Operating principles, calculations of wind turbines
Temitayo Oketola | July 05, 2023In a world where the urgent need for sustainable energy solutions is ever-present, wind energy is one of the renewable sources that is paving the way for sustainable power generation and reducing greenhouse gas emissions. And wind turbines are at the forefront of technologies helping to harness wind energy.
Wind turbines operate by converting the kinetic energy of the wind into rotational energy, which is then used to generate electricity through a generator. These magnificent structures not only captivate the eye (see Figure 1), but they also hold the key to unlocking a vast source of clean and renewable power. For instance, Global Wind Energy Council statistics show that the total installed wind power capacity is 837 GW, avoiding over 1.2 billion tons of carbon dioxide (CO2) emissions annually.
However, understanding the fundamental workings of wind turbines and the basic calculations governing their operation is essential for anyone looking to design (or specify) them for an application.
Operating principle of a wind turbine
Figure 2 shows the schematic of a simple wind turbine with its key components. It features a tower, rotor blades, a generator, and other essential components like the gearbox and control system. These components operate to produce electricity using the rotor blades’ aerodynamic force.
The rotor blades of a wind turbine are designed to have a curved shape, similar to an airplane’s wings. When the wind blows over these rotor blades, it causes a decrease in air pressure on one side of the blade, resulting in a difference in air pressure across the blade. As a result, lift and drag forces are generated, which the turbines utilize to cause the rotor blades to spin.
The gearbox acts as an intermediary between the rotor blades and the generator, increasing the rotor blade’s rotational speed and allowing a smaller generator to be used. Meanwhile, the control system continuously monitors essential parameters like wind speed, rotor speed and power output. Based on this information, the control system regulates the angle of the rotor blades and other parameters to ensure stable and efficient operation.
[Learn more about wind turbines on GlobalSpec]
The power extracted from the motion of air
To understand the parameters that affect the maximum power wind turbines can extract, consider the wind passing perpendicularly through the cross-section area (A) of a small volume. In such a scenario, the maximum power (or theoretical power) available from the motion of the wind through this volume is given by:
Where:
p is the air density (kg/m3)
A is the cross-section area (m2)
V is the upstream wind speed (in m/s).
The actual power extracted by the wind turbine
In reality, the maximum power that wind turbines can extract from the motion of the wind is usually a fraction of the theoretical power due to air drag and friction of the air on the rotor blades. Wind turbine manufacturers usually account for these losses by modifying the theoretical power equation to include a power coefficient (Cp). Therefore, the extractable power by a wind turbine experiencing an upstream air velocity of V is given by:
Where:
A is the rotor blade’s swept area (m2)
The power coefficient typically ranges between 0 and 0.40 in practical wind turbine technologies. Therefore, for a fixed power coefficient, the maximum power that wind turbines can extract depends on the air density, rotor blade swept area and the upstream wind speed. For instance, consider a simple case of a wind turbine design with a swept area of 2000 m2 and a power coefficient of 0.40. If this turbine is subjected to an upstream wind speed of 13 m/s with an air density of 1.29 kg/m3, the extracted power by the wind turbine would be 1.13 MW.

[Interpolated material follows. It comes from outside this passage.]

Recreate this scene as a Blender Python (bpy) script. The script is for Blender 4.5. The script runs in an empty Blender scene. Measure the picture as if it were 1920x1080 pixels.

However, let’s consider a scenario where the wind speed increases to 13.5 m/s. Then, the new extracted power would be 1.27 MW, representing about a 12% increase in the extracted power. This is one of the reasons engineers consider wind speed as one of the key factors affecting the overall performance of wind turbines. As such, when finding an ideal location to mount wind turbines, the wind speed of the region must be considered.
Other considerations for wind turbine design
The equation for the maximum power shows how different basic parameters affect the overall performance of wind turbines. However, there is more to designing wind turbines than just specifying these parameters.
For instance, engineers also consider the aerodynamic performance of the system by designing blades to have the optimal airfoil shape, which affects the lift and drag characteristics. Computational fluid dynamics (CFD) simulations are usually used to simulate airflow over the blade and perform parametric studies to determine the optimal rotor blade design.
Since wind turbines are huge systems mounted several feet above the ground and with rotor diameters of up to 120 m, they must be designed to withstand the structural requirements of the materials and forces generated by the wind. For instance, engineers design rotor blades to withstand dynamic loads generated by the wind and centrifugal forces generated due to their rotation.
Conclusion
Wind turbines are efficient technologies that are paving the way for harnessing wind energy. While this article presents useful information about wind turbine designs, many more considerations and calculations go into the design of this complex system. Therefore, it is recommended to work with wind turbine manufacturers to discuss application requirements.